Well yes I guess this was more or less the point I was trying to make, people tend to overreact when things like this are going on.

This thread is both a goldmine and very long

Is there any way of having a post or something with a list of apps that we can add too, what they do, and votes?

I know there are websites for this, but I never trust them not to have vested interests

Just a thought

Not sure if you mean sometthing like this (for the AUR)

Not really, I mean recommendations from this list, or from this forum users.

Some peoples junk is another persons gold. :thinking:

Don’t ignore the popularity and vote metrics of the AUR.

Unfortunately, only a portion of users that are using the AUR are even participating in those. Therefore you won’t find huge numbers there. But this is representative for the Users that have registered an AUR account.

In this specific forum, this thread is based on infrequent findings of regular users. Which may not address a portion of users in the slightest. It’s not really practical to compose an recommendation lists that is specific to this forum. Which is also only a portion of EndeavourOS users in the end. Depending on the choices of DE/WM flavour, there could be totally different recommendations. Some extend the scope of software by the addition of flatpaks, appimages or snaps. Some won’t touch them at all and are using only the official repositories and avoid the use of the AUR. Especially due to the recent malware campaign. Others do use the ChaoticAUR to avoid longer compile times.

Long story short, you’ll have to dig for yourself. Or you simply ask “I need this kind of software, offering this kind of features. what can you recommend.” And it’s up to you to make your own choice, based on the (hopefully) several recommendations.

But sure, If you really want the recommendations of predominantly male guys that are already past their mid-life crisis. Sure. I can definitely can give an definite answer to all of your questions with: “It depends.”
If that doesn’t satisfy your request. Check alternativeto.org for the commercial software solution you’ld like to use on linux. And if there is a linux variant among the results. You’ll only need to identify the one which does meet your requirements.

Use at your own risk. . . that’s the bottom line. It put’s the user in the driver’s seat.

Rich :wink:

https://archlinux.org/packages/extra/x86_64/audacious/
Music player that can be set to look like WinAmp and uses WinAmp themes

I installed ClamAV (extras) and ClamUI from Flathub and it works great. The ClamUI dev only offers flatpak or compile from source as install options.

Alternatively, clamtk (extra).

Just understand it hasn’t seen an update since 2024

True, yet, it’s only the GUI, the underlying program is clamav, last update is March 2026 and the signatures are rolling.

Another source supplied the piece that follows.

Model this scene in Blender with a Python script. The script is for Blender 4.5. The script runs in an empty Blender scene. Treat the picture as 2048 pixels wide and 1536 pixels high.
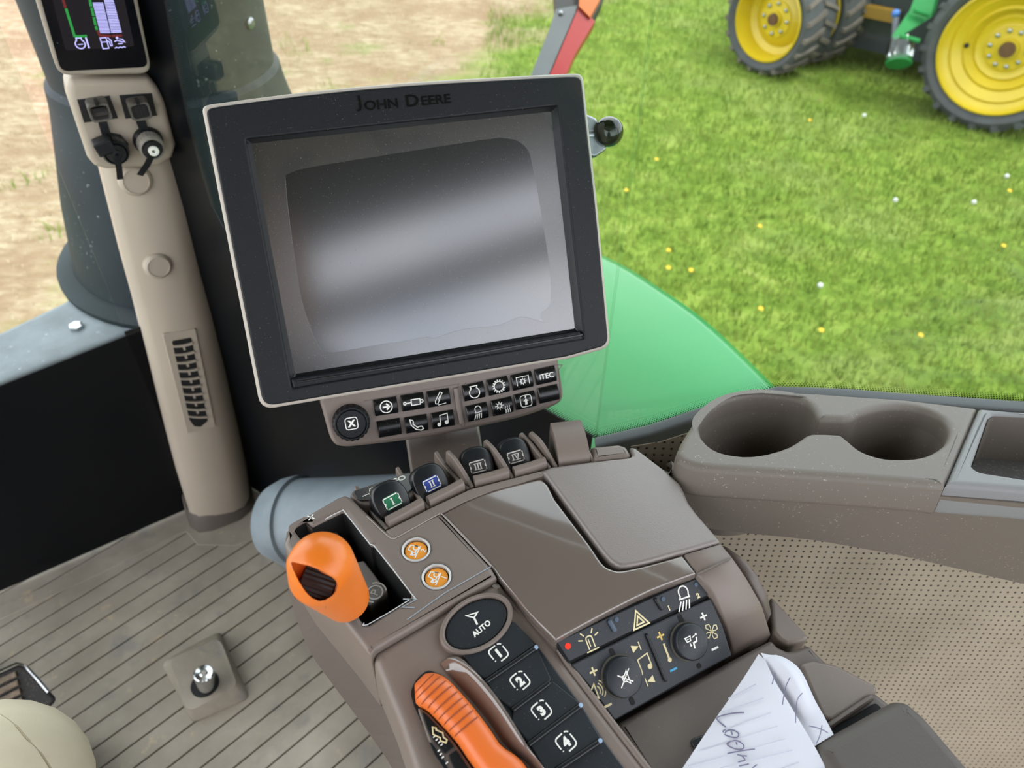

There’s also ClamUI, which was mentioned a few posts above here.

at AUR it’s mentioned - Licenses: LicenseRef-EULA, means proprietary?
Looks like their website is made with AI, why would anyone spam (9-times) with same jopdf-linux-amd64_setup.deb download link on single page :unamused_face:

I ended up using clamdscan with multiscan option targeted on critical directories. Made an alias with it.